**PROMPT:** In the listing below, find the line containing "Model this scene" and the line containing "from mathutils import Vector". Repeat exactly those two lines and every line between them, nothing more.

**MATERIAL FOR THIS EXERCISE:**
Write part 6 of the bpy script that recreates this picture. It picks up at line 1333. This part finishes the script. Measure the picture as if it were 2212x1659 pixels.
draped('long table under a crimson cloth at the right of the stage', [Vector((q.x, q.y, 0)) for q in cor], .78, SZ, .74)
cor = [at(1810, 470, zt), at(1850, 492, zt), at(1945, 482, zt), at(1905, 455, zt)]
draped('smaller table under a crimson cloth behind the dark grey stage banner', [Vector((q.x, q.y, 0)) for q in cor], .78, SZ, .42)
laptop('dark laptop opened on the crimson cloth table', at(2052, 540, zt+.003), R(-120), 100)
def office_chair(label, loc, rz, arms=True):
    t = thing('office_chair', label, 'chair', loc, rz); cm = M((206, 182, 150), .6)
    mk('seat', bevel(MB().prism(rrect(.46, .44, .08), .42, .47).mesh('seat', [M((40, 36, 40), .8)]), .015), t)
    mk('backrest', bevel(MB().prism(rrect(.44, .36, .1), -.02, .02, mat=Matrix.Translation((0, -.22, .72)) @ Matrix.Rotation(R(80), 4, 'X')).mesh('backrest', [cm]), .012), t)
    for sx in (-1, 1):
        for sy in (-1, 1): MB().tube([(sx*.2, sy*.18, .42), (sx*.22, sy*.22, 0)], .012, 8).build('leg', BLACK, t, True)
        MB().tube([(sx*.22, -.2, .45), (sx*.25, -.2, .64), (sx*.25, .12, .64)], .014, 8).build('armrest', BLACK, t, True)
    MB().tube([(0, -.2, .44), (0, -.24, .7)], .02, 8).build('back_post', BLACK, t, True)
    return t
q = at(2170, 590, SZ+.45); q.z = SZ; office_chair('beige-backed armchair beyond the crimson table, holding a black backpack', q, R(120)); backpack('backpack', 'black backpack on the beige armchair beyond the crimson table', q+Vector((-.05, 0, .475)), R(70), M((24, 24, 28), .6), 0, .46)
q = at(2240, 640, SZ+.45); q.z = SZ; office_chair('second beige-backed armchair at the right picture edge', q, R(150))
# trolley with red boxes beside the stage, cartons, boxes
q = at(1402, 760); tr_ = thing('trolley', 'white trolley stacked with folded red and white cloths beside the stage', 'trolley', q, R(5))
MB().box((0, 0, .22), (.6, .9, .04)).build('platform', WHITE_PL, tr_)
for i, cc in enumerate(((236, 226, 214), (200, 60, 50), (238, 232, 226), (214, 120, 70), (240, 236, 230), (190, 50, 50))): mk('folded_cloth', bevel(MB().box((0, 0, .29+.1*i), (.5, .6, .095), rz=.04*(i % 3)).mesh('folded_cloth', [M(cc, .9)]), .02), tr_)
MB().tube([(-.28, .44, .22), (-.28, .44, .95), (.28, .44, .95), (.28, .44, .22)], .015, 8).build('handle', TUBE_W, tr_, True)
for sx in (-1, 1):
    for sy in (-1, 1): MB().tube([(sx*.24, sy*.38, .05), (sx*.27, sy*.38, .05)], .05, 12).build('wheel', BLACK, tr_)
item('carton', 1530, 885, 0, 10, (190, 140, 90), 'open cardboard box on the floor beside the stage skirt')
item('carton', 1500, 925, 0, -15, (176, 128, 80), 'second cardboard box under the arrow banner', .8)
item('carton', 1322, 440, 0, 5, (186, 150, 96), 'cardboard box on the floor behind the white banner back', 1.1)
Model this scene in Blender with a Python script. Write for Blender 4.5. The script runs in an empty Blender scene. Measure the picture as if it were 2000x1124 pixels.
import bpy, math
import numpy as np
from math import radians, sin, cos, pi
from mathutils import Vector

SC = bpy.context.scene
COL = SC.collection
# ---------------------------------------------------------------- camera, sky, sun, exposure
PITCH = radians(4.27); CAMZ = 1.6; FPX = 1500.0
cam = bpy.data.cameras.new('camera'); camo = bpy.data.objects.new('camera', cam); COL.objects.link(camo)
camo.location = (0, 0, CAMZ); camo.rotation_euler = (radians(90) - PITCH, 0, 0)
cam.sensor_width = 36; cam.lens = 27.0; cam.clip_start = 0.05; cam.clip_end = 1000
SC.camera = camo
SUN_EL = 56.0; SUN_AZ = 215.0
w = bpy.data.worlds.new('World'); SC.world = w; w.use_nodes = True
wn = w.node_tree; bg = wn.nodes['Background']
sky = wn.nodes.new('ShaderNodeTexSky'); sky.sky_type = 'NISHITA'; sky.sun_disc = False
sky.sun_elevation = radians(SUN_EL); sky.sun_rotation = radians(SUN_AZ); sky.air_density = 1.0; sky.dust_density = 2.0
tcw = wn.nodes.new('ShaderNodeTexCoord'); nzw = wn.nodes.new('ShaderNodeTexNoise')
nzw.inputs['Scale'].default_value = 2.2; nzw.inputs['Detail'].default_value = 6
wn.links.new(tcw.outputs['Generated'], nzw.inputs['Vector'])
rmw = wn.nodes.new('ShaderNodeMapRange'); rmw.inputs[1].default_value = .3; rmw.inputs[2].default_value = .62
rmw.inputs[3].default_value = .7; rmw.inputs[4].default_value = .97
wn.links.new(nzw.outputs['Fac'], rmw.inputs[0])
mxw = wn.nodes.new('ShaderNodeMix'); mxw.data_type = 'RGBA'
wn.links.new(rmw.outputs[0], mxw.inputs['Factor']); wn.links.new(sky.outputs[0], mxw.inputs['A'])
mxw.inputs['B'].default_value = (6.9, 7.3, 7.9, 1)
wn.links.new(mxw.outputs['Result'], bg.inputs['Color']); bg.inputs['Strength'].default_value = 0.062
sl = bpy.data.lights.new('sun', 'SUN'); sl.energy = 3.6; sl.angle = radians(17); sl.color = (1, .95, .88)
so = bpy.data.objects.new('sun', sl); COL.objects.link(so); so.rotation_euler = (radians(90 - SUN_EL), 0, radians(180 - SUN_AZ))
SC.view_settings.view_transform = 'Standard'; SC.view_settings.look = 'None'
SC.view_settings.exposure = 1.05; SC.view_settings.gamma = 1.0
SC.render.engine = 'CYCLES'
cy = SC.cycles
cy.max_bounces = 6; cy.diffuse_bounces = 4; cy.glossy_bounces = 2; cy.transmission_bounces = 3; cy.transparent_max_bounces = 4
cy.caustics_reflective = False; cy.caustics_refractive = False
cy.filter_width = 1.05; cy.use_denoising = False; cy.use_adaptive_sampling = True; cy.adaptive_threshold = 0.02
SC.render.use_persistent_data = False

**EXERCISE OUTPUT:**
Model this scene in Blender with a Python script. Write for Blender 4.5. The script runs in an empty Blender scene. Measure the picture as if it were 2000x1124 pixels.
import bpy, math
import numpy as np
from math import radians, sin, cos, pi
from mathutils import Vector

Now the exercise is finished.